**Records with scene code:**
--- --- ---

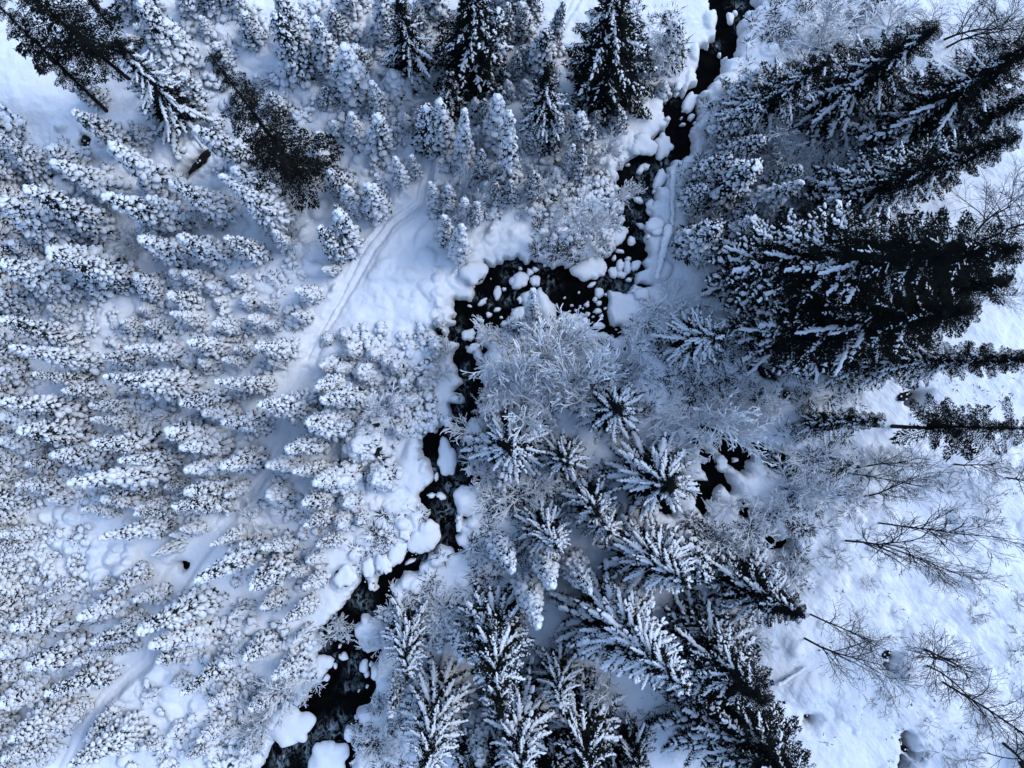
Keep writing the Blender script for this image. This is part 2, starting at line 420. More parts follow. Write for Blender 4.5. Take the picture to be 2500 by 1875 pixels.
# snow lumps: listed by hand where the photograph shows them, scattered under the forest
rl = np.random.RandomState(3)
LUMPS = []
def lump(c, x, y, a, b_, h, ang=0):
    wx, wy = CW(c, x, y); f = CROPS[c][2] * K
    LUMPS.append((wx, wy, a * f, b_ * f, h, math.radians(ang)))
for q in (('U3', 780, 1300, 170, 220, 0.9, -25), ('U3', 900, 1170, 120, 110, 0.5), ('U3', 1300, 760, 120, 330, 0.9, 15), ('U3', 1600, 940, 190, 110, 0.5), ('U3', 1840, 1290, 200, 150, 0.8), ('U3', 590, 1330, 70, 110, 0.3, 20),
          ('U3', 960, 920, 120, 90, 0.4), ('U4', 380, 960, 130, 300, 0.6, -25), ('U4', 230, 1230, 100, 250, 0.4, -55), ('U4', 470, 1150, 90, 220, 0.3, -35), ('U4', 210, 1490, 120, 80, 0.5, 20), ('U4', 420, 1590, 60, 90, .35),
          ('U5', 700, 400, 130, 110, 0.4), ('U5', 880, 350, 90, 80, 0.35), ('U5', 1040, 270, 70, 90, 0.35), ('U5', 740, 540, 130, 80, 0.4), ('U5', 260, 920, 120, 160, 0.5, -20), ('U5', 410, 900, 40, 120, 0.35, -35), ('U5', 1660, 330, 80, 70, .4),
          ('U2', 1040, 1380, 110, 120, 0.6), ('U2', 1000, 1150, 90, 160, 0.4, -20), ('U2', 1060, 540, 90, 110, 0.4), ('U2', 120, 1200, 120, 90, 0.4), ('U1', 1630, 700, 80, 130, 0.5), ('U1', 1640, 920, 100, 80, 0.4), ('U1', 1400, 200, 80, 120, 0.4), ('U1', 1230, 580, 70, 80, 0.3),
          ('U7', 250, 740, 150, 130, 0.8), ('U7', 760, 830, 130, 210, 0.7, 40), ('U7', 500, 560, 80, 250, 0.4, 40), ('U7', 1210, 1270, 80, 90, 0.5), ('U7', 270, 500, 80, 200, .4, 35), ('U7', 920, 1060, 150, 120, .4),
          ('MC', 860, 90, 120, 90, 0.5), ('MC', 420, 130, 180, 90, .35), ('MC', 500, 400, 160, 60, .3, -20), ('MC', 250, 130, 140, 60, .3, 45), ('MC', 620, 250, 130, 60, .3, -30), ('MC', 460, 700, 180, 120, .3), ('MC', 560, 20, 60, 60, .3),
          ('TC', 1100, 1480, 160, 120, .4), ('TC', 980, 1400, 100, 60, .3), ('TC', 1280, 1050, 110, 70, .3), ('TC', 570, 1500, 110, 60, .3, 45), ('TC', 30, 150, 120, 130, .6), ('TL', 1150, 980, 150, 130, .8), ('TL', 1330, 1060, 60, 60, .6), ('TL', 1600, 300, 200, 90, .4, 20),
          ('TL', 150, 560, 300, 220, .7), ('ML', 600, 420, 180, 110, .6, -20), ('ML', 590, 520, 140, 80, .5), ('BR', 950, 1180, 160, 90, .5, -20), ('BR', 1250, 1250, 200, 160, .5, -45), ('BR', 1500, 760, 120, 100, .3), ('BR', 760, 40, 60, 60, .4), ('TR', 300, 500, 130, 120, .4)):
    lump(*q)
def scatter(c, x0, y0, x1, y1, n, r0, r1, h0, h1):
    f = CROPS[c][2] * K
    for _ in range(n):
        wx, wy = CW(c, rl.uniform(x0, x1), rl.uniform(y0, y1))
        r = rl.uniform(r0, r1)
        LUMPS.append((wx, wy, r * rl.uniform(.8, 1.5), r, rl.uniform(h0, h1), rl.uniform(0, 3.14)))
scatter('BL', 0, 0, 900, 520, 230, .35, .8, .12, .4)
scatter('BL', 300, 700, 2000, 1600, 160, .3, .9, .1, .4)
scatter('ML', 0, 0, 2212, 1659, 450, .3, .9, .15, .55)
scatter('TL', 0, 800, 2212, 1659, 260, .3, .9, .15, .5)
scatter('TL', 900, 0, 2212, 900, 260, .3, .8, .12, .4)
scatter('TC', 0, 0, 700, 1300, 200, .3, .8, .12, .4)
scatter('TC', 700, 900, 1900, 1659, 130, .25, .8, .08, .3)
scatter('MC', 0, 450, 700, 1659, 120, .2, .5, .1, .28)
scatter('MC', 600, 100, 760, 500, 30, .15, .4, .1, .25)
scatter('MC', 900, 400, 1800, 1200, 120, .25, .7, .1, .35)
scatter('MC', 100, 0, 760, 800, 60, .2, .6, .04, .14)
scatter('TR', 0, 300, 900, 1600, 120, .3, .8, .1, .4)
scatter('BC', 0, 0, 800, 600, 40, .3, .6, .1, .3)
scatter('BC', 100, 1100, 450, 1659, 30, .25, .6, .1, .3)
scatter('BR', 700, 0, 2212, 1659, 160, .25, 1.4, .05, .2)
scatter('MR', 1400, 600, 2212, 1659, 90, .2, .7, .03, .12)

def height(X, Y, fine=True):
    shp = X.shape
    x, y = X.ravel(), Y.ravel()
    d = water_sdf(x, y)
    near = (np.abs(x) < 60) & (np.abs(y) < 50)
    z = 0.9 * fbm(x / 17, y / 17, 5, 3) + 0.35 * fbm(x / 4.5, y / 4.5, 9, 3)
    # valley sides: the open slope climbs to the right and far up behind it the wooded ridge
    u = x * math.cos(SUN_AZ) + y * math.sin(SUN_AZ)
    v = -x * math.sin(SUN_AZ) + y * math.cos(SUN_AZ)
    crest = RIDGE_Z + 6 * fbm(v / 60, v * 0 + 3.3, 21, 3)
    rise = np.where(u < 200, sstep(50, 215, u) * 1.0 + 0.0, np.maximum(0.955 - (u - 200) / 900, 0.35))
    z = z + crest * rise + 6 * fbm(x / 40, y / 40, 31, 3) * sstep(60, 120, np.hypot(x, y))
    z = z + 120 * sstep(58, 240, np.hypot(x, y)) * (1 - sstep(-30, 40, u)) + 0.10 * np.maximum(x - 12, 0) * sstep(12, 22, x) * (x < 60)  # unseen hills raised all round to block low sky light
    for (lx, ly, a, b_, h, ang) in LUMPS:
        r = 1.25 * max(a, b_)
        m = np.nonzero((np.abs(x - lx) < r) & (np.abs(y - ly) < r))[0] if len(x) < 64 else None
        if m is None:
            continue
        c, s = math.cos(ang), math.sin(ang)
        ex, ey = ((x[m] - lx) * c + (y[m] - ly) * s) / a, (-(x[m] - lx) * s + (y[m] - ly) * c) / b_
        z[m] += h * np.clip(1 - (ex * ex + ey * ey) / 1.44, 0, 1) ** 1.3
    return z.reshape(shp), d.reshape(shp), u.reshape(shp)

RIDGE_Z = 95.0

def axis(lo, hi, step, far):
    a = np.arange(lo, hi + step / 2, step)
    out, s, p = [], step, hi
    while p < far:
        s *= 1.35; p += s; out.append(p)
    out = np.array(out)
    return np.concatenate([-(out[::-1] - hi) + lo, a, out])
gx = axis(-42.0, 42.0, 0.105, 700)
gy = axis(-31.8, 31.8, 0.105, 700)
GX, GY = np.meshgrid(gx, gy)
GZ, GD, GU = height(GX, GY)
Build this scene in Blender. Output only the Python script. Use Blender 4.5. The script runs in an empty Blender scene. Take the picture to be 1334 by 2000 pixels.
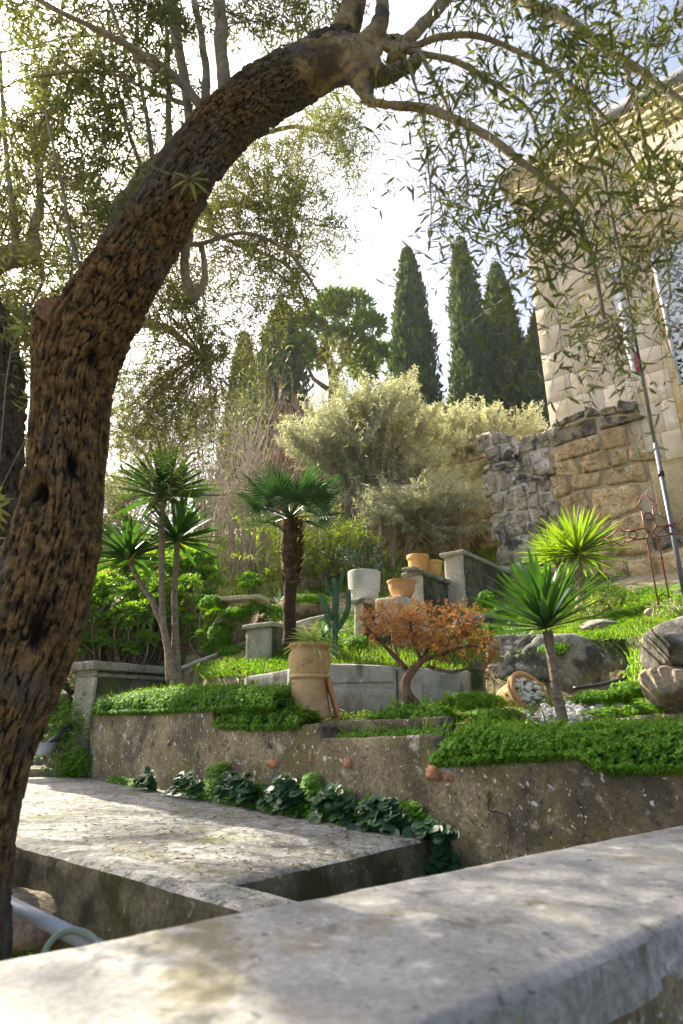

--- --- ---

**What the exercise asks:**
Drop the pictures and reproduce the rest of the entries above exactly.

**Completed task:**
Keep writing the Blender script for this image. This is part 2, starting at line 420. More parts follow. Write for Blender 4.5. Take the picture to be 2500 by 1875 pixels.
# snow lumps: listed by hand where the photograph shows them, scattered under the forest
rl = np.random.RandomState(3)
LUMPS = []
def lump(c, x, y, a, b_, h, ang=0):
    wx, wy = CW(c, x, y); f = CROPS[c][2] * K
    LUMPS.append((wx, wy, a * f, b_ * f, h, math.radians(ang)))
for q in (('U3', 780, 1300, 170, 220, 0.9, -25), ('U3', 900, 1170, 120, 110, 0.5), ('U3', 1300, 760, 120, 330, 0.9, 15), ('U3', 1600, 940, 190, 110, 0.5), ('U3', 1840, 1290, 200, 150, 0.8), ('U3', 590, 1330, 70, 110, 0.3, 20),
          ('U3', 960, 920, 120, 90, 0.4), ('U4', 380, 960, 130, 300, 0.6, -25), ('U4', 230, 1230, 100, 250, 0.4, -55), ('U4', 470, 1150, 90, 220, 0.3, -35), ('U4', 210, 1490, 120, 80, 0.5, 20), ('U4', 420, 1590, 60, 90, .35),
          ('U5', 700, 400, 130, 110, 0.4), ('U5', 880, 350, 90, 80, 0.35), ('U5', 1040, 270, 70, 90, 0.35), ('U5', 740, 540, 130, 80, 0.4), ('U5', 260, 920, 120, 160, 0.5, -20), ('U5', 410, 900, 40, 120, 0.35, -35), ('U5', 1660, 330, 80, 70, .4),
          ('U2', 1040, 1380, 110, 120, 0.6), ('U2', 1000, 1150, 90, 160, 0.4, -20), ('U2', 1060, 540, 90, 110, 0.4), ('U2', 120, 1200, 120, 90, 0.4), ('U1', 1630, 700, 80, 130, 0.5), ('U1', 1640, 920, 100, 80, 0.4), ('U1', 1400, 200, 80, 120, 0.4), ('U1', 1230, 580, 70, 80, 0.3),
          ('U7', 250, 740, 150, 130, 0.8), ('U7', 760, 830, 130, 210, 0.7, 40), ('U7', 500, 560, 80, 250, 0.4, 40), ('U7', 1210, 1270, 80, 90, 0.5), ('U7', 270, 500, 80, 200, .4, 35), ('U7', 920, 1060, 150, 120, .4),
          ('MC', 860, 90, 120, 90, 0.5), ('MC', 420, 130, 180, 90, .35), ('MC', 500, 400, 160, 60, .3, -20), ('MC', 250, 130, 140, 60, .3, 45), ('MC', 620, 250, 130, 60, .3, -30), ('MC', 460, 700, 180, 120, .3), ('MC', 560, 20, 60, 60, .3),
          ('TC', 1100, 1480, 160, 120, .4), ('TC', 980, 1400, 100, 60, .3), ('TC', 1280, 1050, 110, 70, .3), ('TC', 570, 1500, 110, 60, .3, 45), ('TC', 30, 150, 120, 130, .6), ('TL', 1150, 980, 150, 130, .8), ('TL', 1330, 1060, 60, 60, .6), ('TL', 1600, 300, 200, 90, .4, 20),
          ('TL', 150, 560, 300, 220, .7), ('ML', 600, 420, 180, 110, .6, -20), ('ML', 590, 520, 140, 80, .5), ('BR', 950, 1180, 160, 90, .5, -20), ('BR', 1250, 1250, 200, 160, .5, -45), ('BR', 1500, 760, 120, 100, .3), ('BR', 760, 40, 60, 60, .4), ('TR', 300, 500, 130, 120, .4)):
    lump(*q)
def scatter(c, x0, y0, x1, y1, n, r0, r1, h0, h1):
    f = CROPS[c][2] * K
    for _ in range(n):
        wx, wy = CW(c, rl.uniform(x0, x1), rl.uniform(y0, y1))
        r = rl.uniform(r0, r1)
        LUMPS.append((wx, wy, r * rl.uniform(.8, 1.5), r, rl.uniform(h0, h1), rl.uniform(0, 3.14)))
scatter('BL', 0, 0, 900, 520, 230, .35, .8, .12, .4)
scatter('BL', 300, 700, 2000, 1600, 160, .3, .9, .1, .4)
scatter('ML', 0, 0, 2212, 1659, 450, .3, .9, .15, .55)
scatter('TL', 0, 800, 2212, 1659, 260, .3, .9, .15, .5)
scatter('TL', 900, 0, 2212, 900, 260, .3, .8, .12, .4)
scatter('TC', 0, 0, 700, 1300, 200, .3, .8, .12, .4)
scatter('TC', 700, 900, 1900, 1659, 130, .25, .8, .08, .3)
scatter('MC', 0, 450, 700, 1659, 120, .2, .5, .1, .28)
scatter('MC', 600, 100, 760, 500, 30, .15, .4, .1, .25)
scatter('MC', 900, 400, 1800, 1200, 120, .25, .7, .1, .35)
scatter('MC', 100, 0, 760, 800, 60, .2, .6, .04, .14)
scatter('TR', 0, 300, 900, 1600, 120, .3, .8, .1, .4)
scatter('BC', 0, 0, 800, 600, 40, .3, .6, .1, .3)
scatter('BC', 100, 1100, 450, 1659, 30, .25, .6, .1, .3)
scatter('BR', 700, 0, 2212, 1659, 160, .25, 1.4, .05, .2)
scatter('MR', 1400, 600, 2212, 1659, 90, .2, .7, .03, .12)

def height(X, Y, fine=True):
    shp = X.shape
    x, y = X.ravel(), Y.ravel()
    d = water_sdf(x, y)
    near = (np.abs(x) < 60) & (np.abs(y) < 50)
    z = 0.9 * fbm(x / 17, y / 17, 5, 3) + 0.35 * fbm(x / 4.5, y / 4.5, 9, 3)
    # valley sides: the open slope climbs to the right and far up behind it the wooded ridge
    u = x * math.cos(SUN_AZ) + y * math.sin(SUN_AZ)
    v = -x * math.sin(SUN_AZ) + y * math.cos(SUN_AZ)
    crest = RIDGE_Z + 6 * fbm(v / 60, v * 0 + 3.3, 21, 3)
    rise = np.where(u < 200, sstep(50, 215, u) * 1.0 + 0.0, np.maximum(0.955 - (u - 200) / 900, 0.35))
    z = z + crest * rise + 6 * fbm(x / 40, y / 40, 31, 3) * sstep(60, 120, np.hypot(x, y))
    z = z + 120 * sstep(58, 240, np.hypot(x, y)) * (1 - sstep(-30, 40, u)) + 0.10 * np.maximum(x - 12, 0) * sstep(12, 22, x) * (x < 60)  # unseen hills raised all round to block low sky light
    for (lx, ly, a, b_, h, ang) in LUMPS:
        r = 1.25 * max(a, b_)
        m = np.nonzero((np.abs(x - lx) < r) & (np.abs(y - ly) < r))[0] if len(x) < 64 else None
        if m is None:
            continue
        c, s = math.cos(ang), math.sin(ang)
        ex, ey = ((x[m] - lx) * c + (y[m] - ly) * s) / a, (-(x[m] - lx) * s + (y[m] - ly) * c) / b_
        z[m] += h * np.clip(1 - (ex * ex + ey * ey) / 1.44, 0, 1) ** 1.3
    return z.reshape(shp), d.reshape(shp), u.reshape(shp)

RIDGE_Z = 95.0

def axis(lo, hi, step, far):
    a = np.arange(lo, hi + step / 2, step)
    out, s, p = [], step, hi
    while p < far:
        s *= 1.35; p += s; out.append(p)
    out = np.array(out)
    return np.concatenate([-(out[::-1] - hi) + lo, a, out])
gx = axis(-42.0, 42.0, 0.105, 700)
gy = axis(-31.8, 31.8, 0.105, 700)
GX, GY = np.meshgrid(gx, gy)
GZ, GD, GU = height(GX, GY)
Build this scene in Blender. Output only the Python script. Use Blender 4.5. The script runs in an empty Blender scene. Take the picture to be 1334 by 2000 pixels.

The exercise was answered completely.